The question anchored the writing section of an exam that has traditionally tested students on poetry, classic fiction and moral reflection. This year it leaned hard into technology. The social-argumentation prompt named the three American founders and the inventions that helped change the world, then asked candidates to write a short essay on how Vietnam could nurture its own Steve Jobs.
The reading-comprehension section reinforced the theme. It drew on an excerpt from "Code and Sand," a 2026 book by Vietnamese author Phan Tuan that traces how technology giants from Google and Apple to chipmakers like Nvidia and TSMC reshape the modern world. The passage reached back to the invention of the printing press around 1440 and the role that spreading knowledge played in human progress. The section's final, open-ended question pushed students into the present, asking how artificial intelligence should be used to create what the exam called "intellectual resonance."

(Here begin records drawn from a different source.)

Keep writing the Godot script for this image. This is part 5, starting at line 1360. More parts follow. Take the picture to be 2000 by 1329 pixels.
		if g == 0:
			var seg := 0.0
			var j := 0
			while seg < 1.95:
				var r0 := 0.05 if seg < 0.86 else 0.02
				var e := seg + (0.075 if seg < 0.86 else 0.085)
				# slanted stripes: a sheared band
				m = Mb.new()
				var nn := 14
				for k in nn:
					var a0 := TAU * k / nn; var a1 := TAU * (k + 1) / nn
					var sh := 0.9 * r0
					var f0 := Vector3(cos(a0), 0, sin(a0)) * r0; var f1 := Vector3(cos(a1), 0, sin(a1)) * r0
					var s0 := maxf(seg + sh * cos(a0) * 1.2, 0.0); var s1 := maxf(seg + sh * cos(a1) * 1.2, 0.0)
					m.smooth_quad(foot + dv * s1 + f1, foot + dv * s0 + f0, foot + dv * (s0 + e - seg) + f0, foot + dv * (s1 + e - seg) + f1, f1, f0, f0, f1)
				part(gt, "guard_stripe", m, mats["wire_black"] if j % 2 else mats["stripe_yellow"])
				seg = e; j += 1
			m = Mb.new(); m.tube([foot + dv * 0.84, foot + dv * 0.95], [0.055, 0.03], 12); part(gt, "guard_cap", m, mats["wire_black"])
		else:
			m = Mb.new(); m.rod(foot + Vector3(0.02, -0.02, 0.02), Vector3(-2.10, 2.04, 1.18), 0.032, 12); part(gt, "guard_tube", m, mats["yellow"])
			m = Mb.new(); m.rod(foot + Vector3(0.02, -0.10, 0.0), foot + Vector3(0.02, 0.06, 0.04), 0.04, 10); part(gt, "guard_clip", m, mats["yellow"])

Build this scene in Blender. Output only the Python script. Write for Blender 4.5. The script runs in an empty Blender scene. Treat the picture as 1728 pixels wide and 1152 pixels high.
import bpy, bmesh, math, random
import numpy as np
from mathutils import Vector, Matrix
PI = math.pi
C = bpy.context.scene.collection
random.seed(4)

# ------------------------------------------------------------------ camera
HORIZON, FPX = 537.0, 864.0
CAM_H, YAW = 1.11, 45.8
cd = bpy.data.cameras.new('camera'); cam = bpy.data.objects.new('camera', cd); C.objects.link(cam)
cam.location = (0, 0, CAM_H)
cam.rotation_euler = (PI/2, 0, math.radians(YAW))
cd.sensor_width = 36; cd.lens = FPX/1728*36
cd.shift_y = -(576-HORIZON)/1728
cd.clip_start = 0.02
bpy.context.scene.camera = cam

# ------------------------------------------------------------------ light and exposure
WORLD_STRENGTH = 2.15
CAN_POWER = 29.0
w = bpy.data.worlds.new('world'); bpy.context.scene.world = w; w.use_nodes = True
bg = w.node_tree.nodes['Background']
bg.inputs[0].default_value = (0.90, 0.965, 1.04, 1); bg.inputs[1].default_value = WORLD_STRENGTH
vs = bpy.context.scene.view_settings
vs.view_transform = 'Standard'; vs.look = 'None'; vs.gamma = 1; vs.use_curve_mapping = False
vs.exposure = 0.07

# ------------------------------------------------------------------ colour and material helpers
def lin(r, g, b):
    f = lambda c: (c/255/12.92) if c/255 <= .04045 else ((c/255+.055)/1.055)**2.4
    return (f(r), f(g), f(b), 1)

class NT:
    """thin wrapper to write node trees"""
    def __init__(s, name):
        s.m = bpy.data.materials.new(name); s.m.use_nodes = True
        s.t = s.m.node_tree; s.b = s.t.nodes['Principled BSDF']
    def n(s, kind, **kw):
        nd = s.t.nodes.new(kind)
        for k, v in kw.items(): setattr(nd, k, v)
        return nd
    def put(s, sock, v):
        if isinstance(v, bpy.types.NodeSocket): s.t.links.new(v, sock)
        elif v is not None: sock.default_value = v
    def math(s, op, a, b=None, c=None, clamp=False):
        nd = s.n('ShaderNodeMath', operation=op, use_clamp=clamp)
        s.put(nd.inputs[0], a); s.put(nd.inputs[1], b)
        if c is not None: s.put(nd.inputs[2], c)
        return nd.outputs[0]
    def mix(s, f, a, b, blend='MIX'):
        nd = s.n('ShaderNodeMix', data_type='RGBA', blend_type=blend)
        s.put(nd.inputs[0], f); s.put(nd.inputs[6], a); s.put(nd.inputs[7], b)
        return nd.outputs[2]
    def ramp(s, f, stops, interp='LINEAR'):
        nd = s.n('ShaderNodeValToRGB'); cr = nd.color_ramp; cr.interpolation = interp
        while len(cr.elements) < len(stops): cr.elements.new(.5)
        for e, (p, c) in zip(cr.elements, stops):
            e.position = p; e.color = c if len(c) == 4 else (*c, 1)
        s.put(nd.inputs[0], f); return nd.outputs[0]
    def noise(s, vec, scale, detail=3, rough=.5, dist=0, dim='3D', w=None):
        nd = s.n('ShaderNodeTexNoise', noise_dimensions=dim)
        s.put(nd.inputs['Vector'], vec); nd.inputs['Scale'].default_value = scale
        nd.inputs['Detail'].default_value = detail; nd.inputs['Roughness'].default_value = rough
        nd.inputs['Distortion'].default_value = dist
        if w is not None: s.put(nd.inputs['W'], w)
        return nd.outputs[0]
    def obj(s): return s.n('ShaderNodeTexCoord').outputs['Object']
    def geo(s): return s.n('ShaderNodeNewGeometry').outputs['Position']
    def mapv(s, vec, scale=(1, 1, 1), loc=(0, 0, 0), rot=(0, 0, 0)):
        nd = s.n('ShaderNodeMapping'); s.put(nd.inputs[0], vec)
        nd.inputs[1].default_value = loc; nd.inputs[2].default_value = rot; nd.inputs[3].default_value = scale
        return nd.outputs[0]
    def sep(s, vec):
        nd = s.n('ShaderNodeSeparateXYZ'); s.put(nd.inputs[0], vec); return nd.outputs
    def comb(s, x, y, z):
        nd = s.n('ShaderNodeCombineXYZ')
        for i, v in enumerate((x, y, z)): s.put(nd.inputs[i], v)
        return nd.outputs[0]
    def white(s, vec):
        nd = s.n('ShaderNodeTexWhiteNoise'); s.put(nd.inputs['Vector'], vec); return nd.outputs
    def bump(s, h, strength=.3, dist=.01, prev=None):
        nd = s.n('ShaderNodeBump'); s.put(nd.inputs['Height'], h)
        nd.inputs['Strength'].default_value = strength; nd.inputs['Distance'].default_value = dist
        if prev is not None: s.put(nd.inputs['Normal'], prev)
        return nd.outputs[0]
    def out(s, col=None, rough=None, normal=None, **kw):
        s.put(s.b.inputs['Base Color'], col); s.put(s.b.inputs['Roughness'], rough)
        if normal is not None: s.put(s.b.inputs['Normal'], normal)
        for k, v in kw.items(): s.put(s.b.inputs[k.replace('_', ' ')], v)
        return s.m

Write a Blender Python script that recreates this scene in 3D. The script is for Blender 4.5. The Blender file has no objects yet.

Tech icons Steve Jobs (L) and Elon Musk. Photos by Reuters
Teachers read the shift as deliberate. Duong Thi Thanh Thuy, who heads the literature department at the M.V. Lomonosov school in Hanoi, said the paper made a clear statement that studying literature is no longer about memorization but about learning to read, to think and to argue a position. Where the 2025 exam centered on humanistic values and personal experience, she said, this year's widened the lens to a student's capacity to reason as a citizen about the development of the country and the world.